REPUBLIKA.CO.ID, JAKARTA -- Kementerian Lingkungan Hidup dan Kehutanan (KLHK) mengakui, konflik antara masyarakat adat dengan kalangan pengusaha terkait pemanfaatan hutan merupakan masalah menahun yang belum kunjung ditemui penyelesaiannya. Kementerian pun mengaku masih mendiskusikan solusi agar langkah penyelesaian bisa dipercepat.
“Itu harus dicari solusinya, harus ada win-win solution dan teman-teman kementerian saat ini sedang mencari solusi yang paling baik,” kata Kepala Pusat Standardisasi Lingkungan KLHK Agus Sarsito pada Senin (23/3).
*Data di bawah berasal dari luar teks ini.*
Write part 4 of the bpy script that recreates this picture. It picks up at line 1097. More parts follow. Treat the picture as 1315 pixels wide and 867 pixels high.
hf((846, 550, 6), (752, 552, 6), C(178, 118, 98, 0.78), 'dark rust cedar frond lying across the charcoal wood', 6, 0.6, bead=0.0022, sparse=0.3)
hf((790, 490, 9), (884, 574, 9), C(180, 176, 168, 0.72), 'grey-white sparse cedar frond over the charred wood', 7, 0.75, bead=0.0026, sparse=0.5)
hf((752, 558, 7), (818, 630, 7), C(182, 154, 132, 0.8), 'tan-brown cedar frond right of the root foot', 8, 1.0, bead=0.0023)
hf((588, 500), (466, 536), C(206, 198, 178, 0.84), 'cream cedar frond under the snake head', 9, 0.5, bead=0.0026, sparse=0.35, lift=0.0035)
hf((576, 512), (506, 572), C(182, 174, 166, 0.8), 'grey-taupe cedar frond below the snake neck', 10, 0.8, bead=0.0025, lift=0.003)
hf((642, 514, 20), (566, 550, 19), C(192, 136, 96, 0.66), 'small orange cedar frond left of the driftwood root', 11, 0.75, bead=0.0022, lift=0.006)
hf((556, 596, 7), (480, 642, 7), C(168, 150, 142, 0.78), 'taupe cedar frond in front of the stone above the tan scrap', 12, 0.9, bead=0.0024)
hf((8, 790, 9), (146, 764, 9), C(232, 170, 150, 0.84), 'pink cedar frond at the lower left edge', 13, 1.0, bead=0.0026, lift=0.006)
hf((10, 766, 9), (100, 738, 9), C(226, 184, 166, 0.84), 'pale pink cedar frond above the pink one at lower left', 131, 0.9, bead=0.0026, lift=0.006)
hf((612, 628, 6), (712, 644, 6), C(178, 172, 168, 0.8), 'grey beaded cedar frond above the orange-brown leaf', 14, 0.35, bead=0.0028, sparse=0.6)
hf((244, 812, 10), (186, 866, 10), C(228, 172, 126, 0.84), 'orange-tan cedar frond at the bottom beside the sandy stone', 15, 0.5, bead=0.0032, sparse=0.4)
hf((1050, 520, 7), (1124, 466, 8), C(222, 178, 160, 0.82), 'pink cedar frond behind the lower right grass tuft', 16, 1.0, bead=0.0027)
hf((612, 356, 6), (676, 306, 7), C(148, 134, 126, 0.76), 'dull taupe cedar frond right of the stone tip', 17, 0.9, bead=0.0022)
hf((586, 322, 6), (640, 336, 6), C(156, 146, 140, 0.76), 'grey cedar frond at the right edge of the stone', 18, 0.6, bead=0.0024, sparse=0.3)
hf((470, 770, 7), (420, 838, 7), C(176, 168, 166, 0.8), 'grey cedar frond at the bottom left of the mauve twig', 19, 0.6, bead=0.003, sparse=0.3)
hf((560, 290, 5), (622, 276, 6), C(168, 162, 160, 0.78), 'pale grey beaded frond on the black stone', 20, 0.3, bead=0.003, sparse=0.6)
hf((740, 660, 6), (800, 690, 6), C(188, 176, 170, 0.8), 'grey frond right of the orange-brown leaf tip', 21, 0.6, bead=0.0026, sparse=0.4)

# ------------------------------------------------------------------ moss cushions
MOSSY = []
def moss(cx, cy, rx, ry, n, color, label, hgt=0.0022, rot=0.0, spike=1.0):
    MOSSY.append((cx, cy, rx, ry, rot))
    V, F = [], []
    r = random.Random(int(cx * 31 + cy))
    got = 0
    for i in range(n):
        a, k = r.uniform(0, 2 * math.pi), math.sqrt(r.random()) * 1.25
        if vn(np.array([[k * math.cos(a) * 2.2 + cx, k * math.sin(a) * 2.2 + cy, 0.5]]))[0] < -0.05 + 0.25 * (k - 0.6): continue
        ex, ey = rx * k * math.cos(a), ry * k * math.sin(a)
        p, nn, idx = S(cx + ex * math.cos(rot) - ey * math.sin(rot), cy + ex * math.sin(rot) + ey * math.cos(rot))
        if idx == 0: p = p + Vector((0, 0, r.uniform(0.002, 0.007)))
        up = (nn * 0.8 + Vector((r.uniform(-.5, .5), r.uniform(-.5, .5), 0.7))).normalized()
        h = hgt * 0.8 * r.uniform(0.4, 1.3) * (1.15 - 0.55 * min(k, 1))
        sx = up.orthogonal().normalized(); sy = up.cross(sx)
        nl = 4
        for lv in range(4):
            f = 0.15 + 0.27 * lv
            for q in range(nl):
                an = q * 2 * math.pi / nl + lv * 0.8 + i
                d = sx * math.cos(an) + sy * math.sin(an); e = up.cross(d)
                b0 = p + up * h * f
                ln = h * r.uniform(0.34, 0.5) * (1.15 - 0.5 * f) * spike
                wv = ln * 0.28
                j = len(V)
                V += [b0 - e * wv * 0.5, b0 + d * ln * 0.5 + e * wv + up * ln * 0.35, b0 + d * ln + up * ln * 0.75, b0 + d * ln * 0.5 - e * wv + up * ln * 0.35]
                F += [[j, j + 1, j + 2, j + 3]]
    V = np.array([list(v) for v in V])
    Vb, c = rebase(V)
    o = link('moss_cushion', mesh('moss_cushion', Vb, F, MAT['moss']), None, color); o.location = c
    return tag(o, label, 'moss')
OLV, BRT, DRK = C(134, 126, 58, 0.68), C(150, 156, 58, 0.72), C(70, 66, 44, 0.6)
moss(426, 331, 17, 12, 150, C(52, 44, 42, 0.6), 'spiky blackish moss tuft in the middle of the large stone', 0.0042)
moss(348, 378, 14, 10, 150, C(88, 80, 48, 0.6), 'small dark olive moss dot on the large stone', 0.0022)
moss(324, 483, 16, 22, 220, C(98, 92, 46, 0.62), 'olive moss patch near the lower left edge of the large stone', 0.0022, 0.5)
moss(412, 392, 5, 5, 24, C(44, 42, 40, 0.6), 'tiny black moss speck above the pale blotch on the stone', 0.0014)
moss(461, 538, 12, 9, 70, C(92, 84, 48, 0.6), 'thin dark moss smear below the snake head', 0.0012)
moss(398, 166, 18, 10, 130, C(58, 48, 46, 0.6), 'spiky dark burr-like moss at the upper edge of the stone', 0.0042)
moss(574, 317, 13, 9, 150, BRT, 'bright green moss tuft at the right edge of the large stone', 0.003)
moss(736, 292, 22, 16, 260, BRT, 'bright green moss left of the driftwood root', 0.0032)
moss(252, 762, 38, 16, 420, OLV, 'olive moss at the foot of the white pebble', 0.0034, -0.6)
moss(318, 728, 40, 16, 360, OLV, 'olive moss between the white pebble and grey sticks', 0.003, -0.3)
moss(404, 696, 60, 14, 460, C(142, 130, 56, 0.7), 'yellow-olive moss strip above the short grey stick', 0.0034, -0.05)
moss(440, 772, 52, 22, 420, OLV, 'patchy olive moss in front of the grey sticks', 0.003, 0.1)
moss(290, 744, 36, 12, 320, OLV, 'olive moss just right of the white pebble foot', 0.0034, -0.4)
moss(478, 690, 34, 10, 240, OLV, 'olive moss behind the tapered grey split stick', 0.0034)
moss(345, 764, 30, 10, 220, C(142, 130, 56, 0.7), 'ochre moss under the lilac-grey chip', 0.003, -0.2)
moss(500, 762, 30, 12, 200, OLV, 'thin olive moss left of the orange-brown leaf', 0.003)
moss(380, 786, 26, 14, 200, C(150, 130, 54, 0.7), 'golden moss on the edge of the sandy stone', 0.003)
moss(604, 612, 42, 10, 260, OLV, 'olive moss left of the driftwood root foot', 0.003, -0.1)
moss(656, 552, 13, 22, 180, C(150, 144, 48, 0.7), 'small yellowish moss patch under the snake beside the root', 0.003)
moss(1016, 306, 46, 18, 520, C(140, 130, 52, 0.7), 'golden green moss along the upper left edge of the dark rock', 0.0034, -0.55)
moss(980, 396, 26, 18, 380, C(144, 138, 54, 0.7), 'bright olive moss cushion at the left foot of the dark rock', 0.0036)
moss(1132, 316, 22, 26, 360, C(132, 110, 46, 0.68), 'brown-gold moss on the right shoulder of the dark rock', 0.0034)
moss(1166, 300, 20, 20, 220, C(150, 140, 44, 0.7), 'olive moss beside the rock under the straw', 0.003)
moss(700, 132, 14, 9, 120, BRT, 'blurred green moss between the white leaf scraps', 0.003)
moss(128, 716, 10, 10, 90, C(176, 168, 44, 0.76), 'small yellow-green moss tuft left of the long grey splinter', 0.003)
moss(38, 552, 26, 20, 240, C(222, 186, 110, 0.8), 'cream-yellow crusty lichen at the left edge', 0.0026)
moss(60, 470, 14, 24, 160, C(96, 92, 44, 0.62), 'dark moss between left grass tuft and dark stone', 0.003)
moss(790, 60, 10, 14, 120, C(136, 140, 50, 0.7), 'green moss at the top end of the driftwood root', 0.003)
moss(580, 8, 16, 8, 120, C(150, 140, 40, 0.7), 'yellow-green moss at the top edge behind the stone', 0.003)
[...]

Diskusi, kata dia, meliputi pertimbangan bahwa masyarakat setempat yang merupakan bagian dari ekosistem hutan harus diuntungkan dan memeroleh areal kerja atas pemanfaatan hutan. Sementara, perusahaan juga tidak dirugikan karena ia telah mengentongi izin legal dan pemiliki dasar hukum pengelolaan hutan.
Ditanya soal usulan pembentukan satuan tugas (satgas) untuk menyelesaikan konflik masyarakat adat dan perusahaan, Agus menyebut bahwa sebenarnya telah banyak unit kerja teknis yang bertanggung jawab menyelesaikan hal tersebut dan seharusnya bisa optimal pekerjaannya. “Kalau dibuat satgas, itu kan untuk mempercepat, tapi kita kan sudah punya unit teknis,” katanya.
Diakuinya, konflik masyarakat adat memang bukanlah isu baru. Sejak dulu konflik muncul akibat didorong oleh rencana Negara yang tengah menggenjot pembangunan, sehingga memerlukan dukungan investasi oleh swasta dalam pemanfaatan sumber daya alam. Namun, sepertinya tidak diperhitungkan dampak di masyarakat adat yang menjadi bagian dari hutan.
Makanya, tegas dia, pemerintahan saat ini tengah mencoba menangani dan menyelesaikannya dengan pendekatan pemberdayaan masyarakat. Kasus sengketa di Desa Benua Lawas dan Desa Cantung Kiri Hilir Kecamatan Hampang Kabupaten Kota Baru Provinsi Kalimantan Selatan dengan PT. Jaya Mandiri Sukses (JMS) seperti diberitakan Republika sebelumnya merupakan contoh kecil dari berlarut-larutnya penyelesaian sengketa.
Sebelumnya, Menteri Lingkungan Hidup Siti Nurbaya Bakar menekankan agar pengelolaan hutan harus berbasis masyarakat. di mana, pengelolaan hutan rakyat yang tadinya hanya 500-800 ribu hektar saja,saat ini dipetakan agar mencapai 12,7 juta hektar dengan pengelolaan oleh 35 ribu desa. Ketika hal tersebut dilakukan, Menteri berharap perambah hutan liar yang selama ini ditudingkan ke masyarakat sekitar hutan akan hilang, berganti dengan koordinasi untuk saling menjaga hutan.